Truly a great idea, this album from 1992.
A nice collection, but I cannot consider it the BEST OF FREDDIE MERCURY, which could have been achieved by adding songs like THERE MUST BE MORE TO LIFE THAN THIS or LOVE ME LIKE THERE'S NO TOMORROW.
The album features the collaboration with Giorgio Moroder, namely LOVE KILLS, a disco track with good success and linked to the film METROPOLIS. Then there are some songs from "MR. BAD GUY", FOOLIN' AROUND (a catchy track but not elevated to single), YOUR KIND OF LOVER (nice musical moments with Freddie on the piano), LET'S TURN IT ON and the same title track from the '85 album.
Not to mention LIVING ON MY OWN which is not yet the disco hit (almost identical to the version of "MR. BAD GUY").
Essential is BARCELONA sung along with Montserrat Caballé still accompanied by its b-side EXERCISES ON FREE LOVE, a piano piece that doesn't take off.
The true greatness of this album is the presence of themes from Dave Clark's musical and the rearrangement of a song by the Platters, namely THE GREAT PRETENDER (the music video is amusing where even Roger Taylor dresses as a woman and then goes on to compose the ironic choir?!).

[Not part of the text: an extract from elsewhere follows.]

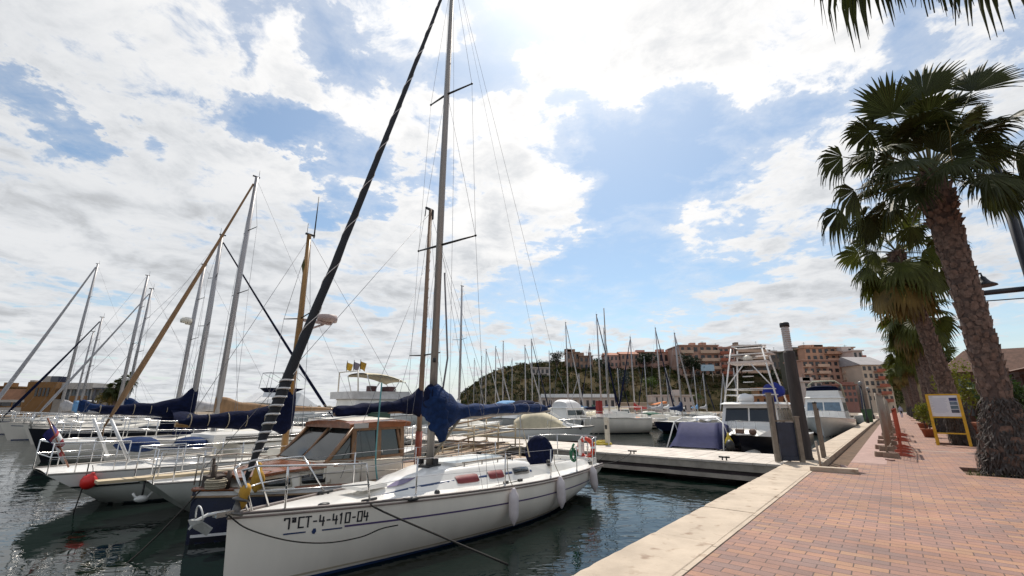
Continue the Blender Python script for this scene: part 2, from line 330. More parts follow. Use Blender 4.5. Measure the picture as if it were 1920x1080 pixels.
# ================================================================ BOATS
class Hull:
    def __init__(s,L,B,fs,fb,rake=.3,over=.2,tr=.6,D=.35,dip=.06,ent=1.9,rise=1.0,tm=.42,p0=3.2,p1=1.5,q=.72):
        s.__dict__.update(locals())
    def half(s,t):
        if t<s.tm: f=s.tr+(1-s.tr)*math.sin(PI/2*t/s.tm)
        else: f=max(0,1-((t-s.tm)/(1-s.tm))**s.ent)
        return s.B/2*f
    def sheer(s,t): return lerp(s.fs,s.fb,t)-s.dip*4*t*(1-t)
    def keel(s,t): return -s.D+(s.D+.18)*max(0,1-t/.45)**2*s.rise
    def x(s,t,h): return lerp(-s.L/2+s.over*h, s.L/2-s.rake*h, t)
    def pt(s,t,h,side=1):
        p=lerp(s.p0,s.p1,t); g=max(0,1-h**p)**s.q
        return Vector((s.x(t,h), side*s.half(t)*g, lerp(s.sheer(t),s.keel(t),h)))
    def at(s,t,z,side=1,off=0.0):
        h=clamp((s.sheer(t)-z)/(s.sheer(t)-s.keel(t)),0,.97)
        p=s.pt(t,h,side)
        if off:
            a=s.pt(min(1,t+.01),h,side)-s.pt(max(0,t-.01),h,side); b=s.pt(t,min(.99,h+.02),side)-s.pt(t,max(0,h-.02),side)
            n=a.cross(b)
            if n.length>1e-9:
                n.normalize()
                if n.y*side<0: n=-n
                p=p+n*off
        return p
    def t_of(s,x): return clamp((x+s.L/2)/s.L)
    def mesh(s,nt=30,nh=9,bottom_z=None):
        mb=MB(); rows=[]
        for i in range(nt+1):
            t=i/nt
            hs=[j/nh for j in range(nh+1)]
            row=[s.pt(t,h,1) for h in hs]+[s.pt(t,h,-1) for h in hs[::-1][1:]]
            rows.append(row)
        mb.grid(rows); mb.add(rows[0],[list(range(len(rows[0])))])
        return mb
    def strip(s,mb,f0,f1,off=.004,t0=.0,t1=1.0,n=36,mi=0,sides=(1,-1)):
        for sd in sides:
            rows=[]
            for i in range(n+1):
                t=lerp(t0,t1,i/n); a=f0(t); b=f1(t)
                rows.append([s.at(t,lerp(a,b,k/2),sd,off) for k in range(3)])
            mb.grid(rows,mi)
    def deck(s,mb,inset=.012,nt=26,camber=.045,drop=.0,mi=0,t0=0,t1=1.):
        rows=[]
        for i in range(nt+1):
            t=lerp(t0,t1,i/nt); hb=max(0,s.half(t)-inset); z=s.sheer(t)-drop
            rows.append([Vector((s.x(t,0)-(.01 if t>.98 else 0),hb*k/4,z+camber*hb*(1-(k/4)**2))) for k in range(4,-5,-1)])
        mb.grid(rows,mi)
    def rail(s,mb,r=.022,dz=.015,inset=.01,n=40,mi=0,t0=0,t1=1,sides=(1,-1)):
        for sd in sides:
            mb.tube([Vector((s.x(t,0),sd*max(0,s.half(t)-inset),s.sheer(t)+dz)) for t in [lerp(t0,t1,i/n) for i in range(n+1)]],r,5,mi)
class Cabin:     # lofted coach roof; stations (x, half width at base, half width at top, height)
    def __init__(s,hull,st,sink=.02): s.h=hull; s.st=sorted(st); s.sink=sink
    def at(s,x):
        S=s.st
        if x<=S[0][0]: return S[0][1:]
        for a,b in zip(S[:-1],S[1:]):
            if x<=b[0]:
                f=(x-a[0])/(b[0]-a[0]); f=f*f*(3-2*f)*.5+f*.5
                return tuple(lerp(a[i],b[i],f) for i in(1,2,3))
        return S[-1][1:]
    def base(s,x): return s.h.sheer(s.h.t_of(x))-s.sink
    PR=((0,0),(.45,.42),(1,.84),(1.0,.93),(.88,.985),(.5,1.03),(0,1.05))
    def ring(s,x):
        wb,wt,h=s.at(x); z=s.base(x); half=[]
        for i,(a,c) in enumerate(s.PR):
            y=lerp(wb,wt,a) if i<3 else wt*(a if i>3 else .965)
            half.append(Vector((x,y,z+h*c)))
        return half+[Vector((p.x,-p.y,p.z)) for p in half[::-1][1:]]
    def mesh(s,mb,n=26,mi=0):
        x0,x1=s.st[0][0],s.st[-1][0]
        rows=[s.ring(lerp(x0,x1,i/n)) for i in range(n+1)]
        mb.grid(rows,mi); mb.add(rows[0],[list(range(len(rows[0])))],mi); mb.add(rows[-1],[list(range(len(rows[0])))],mi)
    def side(s,x,g,sd=1,off=0.0):
        wb,wt,h=s.at(x); f=g/.84
        return Vector((x,sd*(lerp(wb,wt,f)+off),s.base(x)+h*g+off*.3))
    def patch(s,mb,x0,x1,g0,g1,off=.012,n=8,mi=0,sides=(1,-1),slant=0):
        for sd in sides:
            rows=[]
            for i in range(n+1):
                f=i/n; x=lerp(x0,x1,f); e=1-max(0,abs(f-.5)*2-.75)/.25*.22
                gm=(g0+g1)/2; a=gm+(g0-gm)*e; b=gm+(g1-gm)*e
                rows.append([s.side(x,a,sd,-.005),s.side(x,a,sd,off),s.side(x+slant,b,sd,off),s.side(x+slant,b,sd,-.005)])
            mb.grid(rows,mi)
def cover(mb,a,b,prof,mi=0,n=26,seed=0,wr=.10,m=14):
    a=Vector(a); b=Vector(b); ax=(b-a).normalized(); sd=Vector((0,0,1)).cross(ax).normalized(); up=ax.cross(sd)
    rings=[]
    for i in range(n+1):
        f=i/n
        for p,q in zip(prof[:-1],prof[1:]):
            if f<=q[0]+1e-9: g=(f-p[0])/(q[0]-p[0]); g=g*g*(3-2*g); ry,rz,zo=[lerp(p[k],q[k],g) for k in(1,2,3)]; break
        c=a.lerp(b,f)+up*zo; ring=[]
        for j in range(m):
            th=2*PI*j/m; y=math.sin(th)*ry; z=math.cos(th)*rz
            w=1+wr*noise.noise(Vector((f*9,math.sin(th)*1.6,math.cos(th)*1.6+seed)))*1.6
            ring.append(c+sd*y*w+up*z*w)
        rings.append(ring)
    mb.loft(rings,mi,True)
def helix(mb,a,b,rad,pitch,r=.006,mi=0,n_per=14,ph=0):
    a=Vector(a); b=Vector(b); L=(b-a).length; ax=(b-a).normalized(); u=ax.orthogonal().normalized(); v=ax.cross(u)
    pts=[]; l=0; th=ph
    while l<L:
        f=l/L; rr=rad(f)
        pts.append(a+ax*l+(u*math.cos(th)+v*math.sin(th))*rr)
        d=2*PI/n_per; th+=d; l+=pitch(f)*d/(2*PI)
    mb.tube(pts,r,4,mi)
def local_to_world(root,p): 
    Mx=Matrix.Translation(root.location)@Matrix.Rotation(root.rotation_euler[2],4,'Z'); return Mx@Vector(p)
def boat_root(name,label,cat,bow,stern,group=None):
    b=Q(*bow); e=Q(*stern); c=(b+e)/2; d=b-e
    return thing(name,label,cat,(c.x,c.y,WATER),math.atan2(d.y,d.x),group),d.length
def pin(parent,a,b,r,mat,name,n=6):
    mb=MB(); mb.bar(a,b,r,n=n); return mb.build(name,mat,parent)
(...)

I was mentioning Dave Clark's musical: the two songs that come out of this experience are impressive. The first show is TIME (a song that smoothly transitions from melancholic piano moments to engaging spaces). The second is even better: IN MY DEFENCE is one of Freddie's best-sung songs (the musical background and verse motifs are moving, the chorus is powerful and energetic). Piano pranks and various crescendos accompany the song to the end before fading with a grand finale.
Perhaps one of the last true musical geniuses of our times, a sacred monster who left us too soon.
His last image is that of the last frame of the video 'These are the days of our lives,' where... it is precisely that gaunt face that murmurs 'I still love you' that is the last image we have of an extraordinary rock interpreter.